Tuesday, October 16, 2007

Peace He Left With Us

Christianity for the Rest of Us
by Diana Butler Bass

I posted about Diana Butler Bass's Christianity for the Rest Us just a few days ago. I had an experience tonight, though, that brought to my mind some of what she had to say about beauty as a signpost of the healthy mainline churches. Bass writes on page 210:
"Perhaps unexpectedly in this highly technological age, young adults may well have found their way back to an untapped stream of American theological mysticism. Postmodern and ancient at the same time, new and old, innovative and traditional. Truth is moving beyond the categories of reason, beyond provable facts to a different realm. Christianity is changing-from being the Truth of rational speculation to being an exploration of the exquisite truthfulness of beauty."

Bass is writing here about the revival of the creative arts and music in the mainline church, and I agree with her that we are rediscovering that avenue to spirituality and communion with the Holy One. I want to take her one step further, though. I believe that music and the arts have the power to unite us across faith traditions, to help us sense the spark of the divine in one another. My guess is that an ability and a willingness to recognize and celebrate that spark will ultimately be part of the mainline revivial.

Stick with me here. Tonight I went with two church friends to the "Pray for Peace Concert and Prayer Ceremony" held at the National Cathedral. The event opened with a prayer service led by Tibetan monks. They were chanting in honor of the Dalai Lama receiving the Congressional Medal tomorrow. Anyway, initially I was NOT up for it. I am exhausted, as a beloved church saint is desperately ill. I had been rushing around dealing with work and trying to get the boys situated with a babysitter and meet up with my friends, etc. I felt like I had made a mistake in even coming to the concert.

Anyway, the first monk started chanting, and it was this unbelievably low, guttural sound. Kind of like a lawnmower. I thought "Jeez, that sounds awful. How long are we going to have to listen to this? Why do people think chanting is so great?" So . . . I figured there had to be something going on here that I was not tuning in to. Decided to make a conscious effort: for however long the monks chanted I would NOT:
a) fidget
b) look at my watch
c) anticipate or second guess ("Did I see they were selling fair trade chocolate out in the narthex? Wonder if Jackson Browne will sing 'The Rebel Jesus?'")

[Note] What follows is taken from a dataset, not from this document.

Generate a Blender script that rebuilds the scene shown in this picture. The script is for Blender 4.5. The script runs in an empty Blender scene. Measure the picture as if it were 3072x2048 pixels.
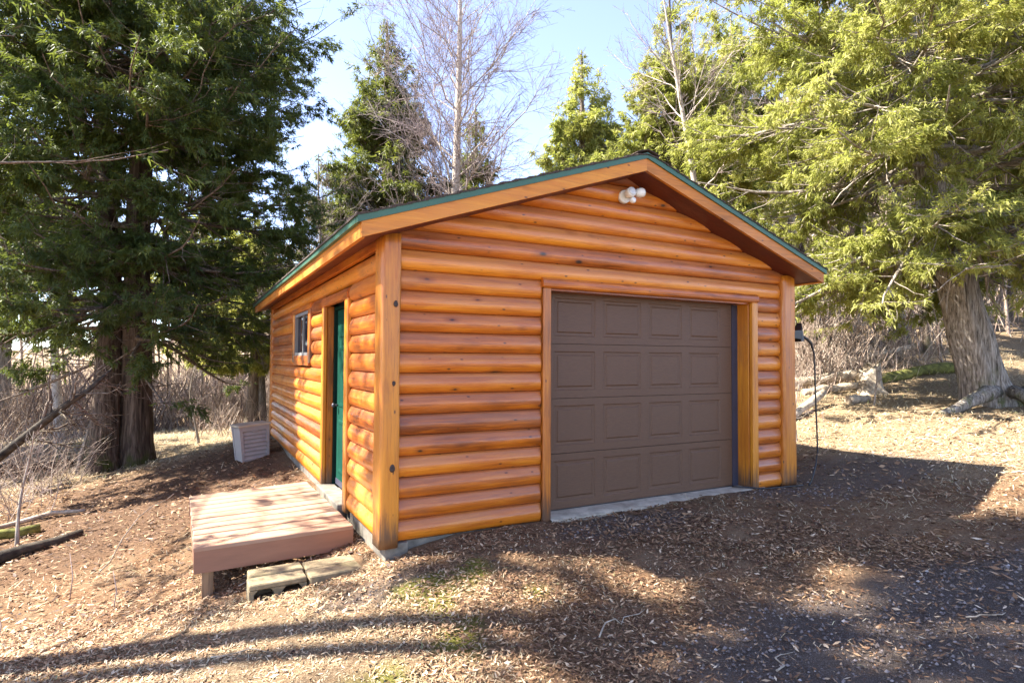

I closed my eyes and tried to block out all other stimuli (and not go to sleep). To my very pleasant surprise, the music DID draw me in. After awhile, with the lulling, hypnotic sound of the chanting came the gentle ringing of a bell. The combination was strangely beautiful. The bell sounded like the beckoning of the divine, inviting all of us to envision a better world. Afterwards, I felt unexpectedly refreshed. I am not a Buddhist and have no plans to become one, but I had a new appreciation for their customs as a spiritual discipline and pathway to something I cannot quite articulate.

The concert itself was great - Graham Nash, David Crosby, Keb'Mo, Emily Saliers, John Hall, Jackson Browne. But the best surprise of the concert was this guy named Krishna Das (Google him). He is a chanter who studied in India and now chants here in the US. Accompanied by drums and finger cymbals, he performed an absolutely breathtaking chant. He has a voice like an Appalachian folksinger, which seems incongruous in a Buddhist chanter, but it really worked. About 3/4 of the way through his chant, he switched over to "Amazing Grace," but to the tune of the chant. The whole place started spontaneously singing along. At that moment, I happened to look up from our seats in the transept and saw the ornate carving at the top of the arch of Christ on the cross, flanked by the two thieves. It was so clear in that moment: He was up there for all of us. The Christians in their clerical collars. The Muslims with their beards and headscarves. The Jews with their yarmulkes. The Buddhists with their mulberry and saffron colored robes. We are all the people of God. An appreciation of the beauty in one another's traditions can draw us together.

Two things I believe:

1) Jesus is the Way, the Truth, and the Life.
2)God loves us all.

Somehow it all works out in the end.

With humility and hope,

Reverent Reader


At 10/17/07, 5:13 PM , Anonymous Nancita said...

Read about this in this morning's paper. Wish I had been there.